WHAT THIS TASK INVOLVES: Go from the first line to the line with "tag(mb.build('covered_load'), 'dark covered" and return those lines verbatim, ends included.

INFORMATION PROVIDED:
────────────────────────────────────────
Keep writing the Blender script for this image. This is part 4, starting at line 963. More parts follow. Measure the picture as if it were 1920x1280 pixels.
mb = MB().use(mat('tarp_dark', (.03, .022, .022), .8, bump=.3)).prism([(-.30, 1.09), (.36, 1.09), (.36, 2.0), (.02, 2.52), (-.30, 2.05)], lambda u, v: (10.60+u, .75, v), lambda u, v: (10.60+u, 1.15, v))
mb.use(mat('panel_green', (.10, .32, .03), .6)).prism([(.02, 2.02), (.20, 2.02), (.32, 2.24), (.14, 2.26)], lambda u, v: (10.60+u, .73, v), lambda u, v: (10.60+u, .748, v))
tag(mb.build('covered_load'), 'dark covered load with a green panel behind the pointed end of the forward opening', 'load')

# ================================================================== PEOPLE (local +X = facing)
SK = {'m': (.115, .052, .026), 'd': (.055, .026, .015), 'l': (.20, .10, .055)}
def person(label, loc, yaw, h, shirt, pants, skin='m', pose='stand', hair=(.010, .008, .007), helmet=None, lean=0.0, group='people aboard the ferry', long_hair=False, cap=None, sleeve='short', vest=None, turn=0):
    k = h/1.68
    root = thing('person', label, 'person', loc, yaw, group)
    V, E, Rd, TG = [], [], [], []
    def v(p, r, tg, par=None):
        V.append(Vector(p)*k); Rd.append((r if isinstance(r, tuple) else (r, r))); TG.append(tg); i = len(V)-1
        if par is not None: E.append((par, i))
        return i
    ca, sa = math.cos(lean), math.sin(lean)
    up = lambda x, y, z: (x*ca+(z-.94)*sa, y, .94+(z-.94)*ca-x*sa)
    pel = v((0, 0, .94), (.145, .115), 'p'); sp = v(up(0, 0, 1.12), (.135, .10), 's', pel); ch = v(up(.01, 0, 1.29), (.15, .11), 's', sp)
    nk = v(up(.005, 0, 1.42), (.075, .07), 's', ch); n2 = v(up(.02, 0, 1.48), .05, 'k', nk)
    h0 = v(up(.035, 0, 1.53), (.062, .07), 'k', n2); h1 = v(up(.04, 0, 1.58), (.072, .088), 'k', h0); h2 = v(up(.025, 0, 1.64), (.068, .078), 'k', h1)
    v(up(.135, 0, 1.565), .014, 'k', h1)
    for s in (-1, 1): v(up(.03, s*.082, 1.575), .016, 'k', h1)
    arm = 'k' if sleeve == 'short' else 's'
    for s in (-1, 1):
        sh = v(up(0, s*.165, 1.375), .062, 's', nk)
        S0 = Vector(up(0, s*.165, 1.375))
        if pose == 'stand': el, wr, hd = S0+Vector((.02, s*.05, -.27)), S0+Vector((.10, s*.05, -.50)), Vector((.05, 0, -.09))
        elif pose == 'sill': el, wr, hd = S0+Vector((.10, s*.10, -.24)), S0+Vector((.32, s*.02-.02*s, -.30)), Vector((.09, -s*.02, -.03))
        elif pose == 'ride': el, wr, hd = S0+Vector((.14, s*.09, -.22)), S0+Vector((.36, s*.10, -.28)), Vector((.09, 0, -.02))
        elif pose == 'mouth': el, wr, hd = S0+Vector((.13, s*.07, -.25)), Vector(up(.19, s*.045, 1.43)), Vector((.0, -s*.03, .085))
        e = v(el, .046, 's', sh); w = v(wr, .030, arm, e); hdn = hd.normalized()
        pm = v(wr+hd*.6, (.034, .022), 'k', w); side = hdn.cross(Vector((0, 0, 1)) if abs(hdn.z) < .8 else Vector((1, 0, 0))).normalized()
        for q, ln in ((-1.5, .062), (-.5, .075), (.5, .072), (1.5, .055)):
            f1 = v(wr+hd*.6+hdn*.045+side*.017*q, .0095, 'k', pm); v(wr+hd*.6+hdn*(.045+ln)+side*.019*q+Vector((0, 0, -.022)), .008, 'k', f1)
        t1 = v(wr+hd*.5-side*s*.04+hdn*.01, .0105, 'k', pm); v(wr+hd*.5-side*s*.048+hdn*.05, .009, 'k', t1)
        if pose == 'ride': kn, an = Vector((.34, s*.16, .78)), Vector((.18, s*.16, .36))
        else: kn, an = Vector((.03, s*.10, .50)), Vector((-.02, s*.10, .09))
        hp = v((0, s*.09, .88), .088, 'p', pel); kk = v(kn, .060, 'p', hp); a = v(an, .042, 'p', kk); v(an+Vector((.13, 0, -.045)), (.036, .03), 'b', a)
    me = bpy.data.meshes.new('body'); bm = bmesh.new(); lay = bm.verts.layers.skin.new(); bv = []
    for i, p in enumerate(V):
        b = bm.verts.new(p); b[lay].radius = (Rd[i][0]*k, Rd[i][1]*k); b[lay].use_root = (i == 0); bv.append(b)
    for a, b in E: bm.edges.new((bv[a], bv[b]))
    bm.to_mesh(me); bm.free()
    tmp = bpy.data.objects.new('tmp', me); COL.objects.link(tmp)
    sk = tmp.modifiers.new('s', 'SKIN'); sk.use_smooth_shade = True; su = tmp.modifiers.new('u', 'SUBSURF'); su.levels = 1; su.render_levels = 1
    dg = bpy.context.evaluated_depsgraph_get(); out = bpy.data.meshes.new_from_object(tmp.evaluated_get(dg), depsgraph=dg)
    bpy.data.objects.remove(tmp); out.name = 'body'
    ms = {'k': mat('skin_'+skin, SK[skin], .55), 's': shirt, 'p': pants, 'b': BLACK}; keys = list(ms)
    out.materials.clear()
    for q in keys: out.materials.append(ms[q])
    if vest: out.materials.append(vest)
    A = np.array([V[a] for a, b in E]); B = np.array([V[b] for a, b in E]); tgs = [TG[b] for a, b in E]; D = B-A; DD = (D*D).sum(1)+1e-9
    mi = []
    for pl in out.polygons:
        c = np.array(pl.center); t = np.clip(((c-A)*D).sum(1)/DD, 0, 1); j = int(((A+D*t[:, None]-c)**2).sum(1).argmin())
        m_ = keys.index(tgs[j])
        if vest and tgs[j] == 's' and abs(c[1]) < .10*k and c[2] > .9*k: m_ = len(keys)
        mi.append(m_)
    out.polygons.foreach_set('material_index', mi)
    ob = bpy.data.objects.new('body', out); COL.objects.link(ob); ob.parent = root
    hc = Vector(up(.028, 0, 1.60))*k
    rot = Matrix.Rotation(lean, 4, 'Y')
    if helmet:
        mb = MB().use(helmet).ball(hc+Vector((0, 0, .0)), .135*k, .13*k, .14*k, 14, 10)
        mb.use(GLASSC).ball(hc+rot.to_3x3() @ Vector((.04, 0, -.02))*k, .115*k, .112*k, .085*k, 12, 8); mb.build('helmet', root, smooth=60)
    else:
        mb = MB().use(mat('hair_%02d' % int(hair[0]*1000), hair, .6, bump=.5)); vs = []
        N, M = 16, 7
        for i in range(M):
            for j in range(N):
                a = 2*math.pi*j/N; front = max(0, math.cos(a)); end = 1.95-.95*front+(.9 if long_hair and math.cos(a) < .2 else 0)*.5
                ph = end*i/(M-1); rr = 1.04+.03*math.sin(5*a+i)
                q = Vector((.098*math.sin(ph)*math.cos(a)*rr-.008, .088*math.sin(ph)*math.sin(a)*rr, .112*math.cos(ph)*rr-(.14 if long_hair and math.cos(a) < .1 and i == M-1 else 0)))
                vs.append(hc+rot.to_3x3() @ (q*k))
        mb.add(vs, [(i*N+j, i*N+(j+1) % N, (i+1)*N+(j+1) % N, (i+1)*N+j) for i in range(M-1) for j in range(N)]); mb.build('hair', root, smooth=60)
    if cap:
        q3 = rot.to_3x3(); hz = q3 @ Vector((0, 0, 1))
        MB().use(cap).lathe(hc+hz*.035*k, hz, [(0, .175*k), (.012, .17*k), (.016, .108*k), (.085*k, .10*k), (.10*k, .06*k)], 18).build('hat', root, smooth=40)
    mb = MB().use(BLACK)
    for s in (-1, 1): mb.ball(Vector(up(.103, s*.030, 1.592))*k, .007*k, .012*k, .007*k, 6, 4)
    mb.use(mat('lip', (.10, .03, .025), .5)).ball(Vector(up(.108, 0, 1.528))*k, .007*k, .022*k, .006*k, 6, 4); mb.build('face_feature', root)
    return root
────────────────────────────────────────
SOLUTION TO THIS TASK:
Keep writing the Blender script for this image. This is part 4, starting at line 963. More parts follow. Measure the picture as if it were 1920x1280 pixels.
mb = MB().use(mat('tarp_dark', (.03, .022, .022), .8, bump=.3)).prism([(-.30, 1.09), (.36, 1.09), (.36, 2.0), (.02, 2.52), (-.30, 2.05)], lambda u, v: (10.60+u, .75, v), lambda u, v: (10.60+u, 1.15, v))
mb.use(mat('panel_green', (.10, .32, .03), .6)).prism([(.02, 2.02), (.20, 2.02), (.32, 2.24), (.14, 2.26)], lambda u, v: (10.60+u, .73, v), lambda u, v: (10.60+u, .748, v))
tag(mb.build('covered_load'), 'dark covered load with a green panel behind the pointed end of the forward opening', 'load')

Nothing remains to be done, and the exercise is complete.